▶ **Problem requirements**
Repeat the listing in full, exactly as it stands.

▶ **Source data**

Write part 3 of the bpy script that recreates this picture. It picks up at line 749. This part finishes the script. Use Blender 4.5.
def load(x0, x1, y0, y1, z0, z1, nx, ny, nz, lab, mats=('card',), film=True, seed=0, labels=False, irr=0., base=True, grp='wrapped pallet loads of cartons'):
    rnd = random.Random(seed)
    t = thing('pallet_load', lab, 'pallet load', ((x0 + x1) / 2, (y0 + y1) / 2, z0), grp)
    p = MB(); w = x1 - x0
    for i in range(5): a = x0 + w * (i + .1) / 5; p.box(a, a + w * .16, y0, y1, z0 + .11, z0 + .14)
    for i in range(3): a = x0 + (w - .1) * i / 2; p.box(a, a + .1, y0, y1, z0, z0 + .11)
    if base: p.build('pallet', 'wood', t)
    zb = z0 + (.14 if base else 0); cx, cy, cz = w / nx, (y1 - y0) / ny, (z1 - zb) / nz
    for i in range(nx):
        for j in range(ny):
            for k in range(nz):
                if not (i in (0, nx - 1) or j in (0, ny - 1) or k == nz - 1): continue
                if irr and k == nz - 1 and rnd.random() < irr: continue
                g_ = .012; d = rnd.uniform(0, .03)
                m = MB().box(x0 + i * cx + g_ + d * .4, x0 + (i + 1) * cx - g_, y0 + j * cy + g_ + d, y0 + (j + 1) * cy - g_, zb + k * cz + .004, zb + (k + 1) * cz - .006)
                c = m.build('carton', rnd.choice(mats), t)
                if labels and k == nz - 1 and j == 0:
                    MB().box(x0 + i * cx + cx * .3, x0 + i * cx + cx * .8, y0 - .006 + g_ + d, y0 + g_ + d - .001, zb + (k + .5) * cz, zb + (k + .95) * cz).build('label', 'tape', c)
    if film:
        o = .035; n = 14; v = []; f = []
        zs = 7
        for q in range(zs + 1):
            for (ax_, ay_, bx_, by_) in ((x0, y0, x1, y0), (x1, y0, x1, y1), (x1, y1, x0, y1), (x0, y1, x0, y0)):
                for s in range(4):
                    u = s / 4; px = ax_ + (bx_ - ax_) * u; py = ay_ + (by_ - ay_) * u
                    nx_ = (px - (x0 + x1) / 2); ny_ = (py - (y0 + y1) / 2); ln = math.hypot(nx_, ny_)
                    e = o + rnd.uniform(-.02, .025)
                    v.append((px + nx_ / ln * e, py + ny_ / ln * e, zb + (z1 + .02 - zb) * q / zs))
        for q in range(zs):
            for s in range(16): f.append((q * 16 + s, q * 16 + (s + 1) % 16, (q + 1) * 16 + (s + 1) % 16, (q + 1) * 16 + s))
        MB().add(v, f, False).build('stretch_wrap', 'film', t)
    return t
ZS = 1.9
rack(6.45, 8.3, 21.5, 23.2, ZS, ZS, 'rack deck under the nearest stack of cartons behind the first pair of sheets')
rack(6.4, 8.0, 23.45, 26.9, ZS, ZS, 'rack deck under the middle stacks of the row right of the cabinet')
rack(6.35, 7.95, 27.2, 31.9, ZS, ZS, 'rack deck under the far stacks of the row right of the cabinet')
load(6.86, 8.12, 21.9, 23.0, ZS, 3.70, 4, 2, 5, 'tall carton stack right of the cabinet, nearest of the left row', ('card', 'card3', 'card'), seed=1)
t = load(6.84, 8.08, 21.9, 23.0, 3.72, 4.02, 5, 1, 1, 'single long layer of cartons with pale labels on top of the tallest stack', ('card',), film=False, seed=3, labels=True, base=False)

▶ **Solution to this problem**
Write part 3 of the bpy script that recreates this picture. It picks up at line 749. This part finishes the script. Use Blender 4.5.
def load(x0, x1, y0, y1, z0, z1, nx, ny, nz, lab, mats=('card',), film=True, seed=0, labels=False, irr=0., base=True, grp='wrapped pallet loads of cartons'):
    rnd = random.Random(seed)
    t = thing('pallet_load', lab, 'pallet load', ((x0 + x1) / 2, (y0 + y1) / 2, z0), grp)
    p = MB(); w = x1 - x0
    for i in range(5): a = x0 + w * (i + .1) / 5; p.box(a, a + w * .16, y0, y1, z0 + .11, z0 + .14)
    for i in range(3): a = x0 + (w - .1) * i / 2; p.box(a, a + .1, y0, y1, z0, z0 + .11)
    if base: p.build('pallet', 'wood', t)
    zb = z0 + (.14 if base else 0); cx, cy, cz = w / nx, (y1 - y0) / ny, (z1 - zb) / nz
    for i in range(nx):
        for j in range(ny):
            for k in range(nz):
                if not (i in (0, nx - 1) or j in (0, ny - 1) or k == nz - 1): continue
                if irr and k == nz - 1 and rnd.random() < irr: continue
                g_ = .012; d = rnd.uniform(0, .03)
                m = MB().box(x0 + i * cx + g_ + d * .4, x0 + (i + 1) * cx - g_, y0 + j * cy + g_ + d, y0 + (j + 1) * cy - g_, zb + k * cz + .004, zb + (k + 1) * cz - .006)
                c = m.build('carton', rnd.choice(mats), t)
                if labels and k == nz - 1 and j == 0:
                    MB().box(x0 + i * cx + cx * .3, x0 + i * cx + cx * .8, y0 - .006 + g_ + d, y0 + g_ + d - .001, zb + (k + .5) * cz, zb + (k + .95) * cz).build('label', 'tape', c)
    if film:
        o = .035; n = 14; v = []; f = []
        zs = 7
        for q in range(zs + 1):
            for (ax_, ay_, bx_, by_) in ((x0, y0, x1, y0), (x1, y0, x1, y1), (x1, y1, x0, y1), (x0, y1, x0, y0)):
                for s in range(4):
                    u = s / 4; px = ax_ + (bx_ - ax_) * u; py = ay_ + (by_ - ay_) * u
                    nx_ = (px - (x0 + x1) / 2); ny_ = (py - (y0 + y1) / 2); ln = math.hypot(nx_, ny_)
                    e = o + rnd.uniform(-.02, .025)
                    v.append((px + nx_ / ln * e, py + ny_ / ln * e, zb + (z1 + .02 - zb) * q / zs))
        for q in range(zs):
            for s in range(16): f.append((q * 16 + s, q * 16 + (s + 1) % 16, (q + 1) * 16 + (s + 1) % 16, (q + 1) * 16 + s))
        MB().add(v, f, False).build('stretch_wrap', 'film', t)
    return t
ZS = 1.9
rack(6.45, 8.3, 21.5, 23.2, ZS, ZS, 'rack deck under the nearest stack of cartons behind the first pair of sheets')
rack(6.4, 8.0, 23.45, 26.9, ZS, ZS, 'rack deck under the middle stacks of the row right of the cabinet')
rack(6.35, 7.95, 27.2, 31.9, ZS, ZS, 'rack deck under the far stacks of the row right of the cabinet')
load(6.86, 8.12, 21.9, 23.0, ZS, 3.70, 4, 2, 5, 'tall carton stack right of the cabinet, nearest of the left row', ('card', 'card3', 'card'), seed=1)
t = load(6.84, 8.08, 21.9, 23.0, 3.72, 4.02, 5, 1, 1, 'single long layer of cartons with pale labels on top of the tallest stack', ('card',), film=False, seed=3, labels=True, base=False)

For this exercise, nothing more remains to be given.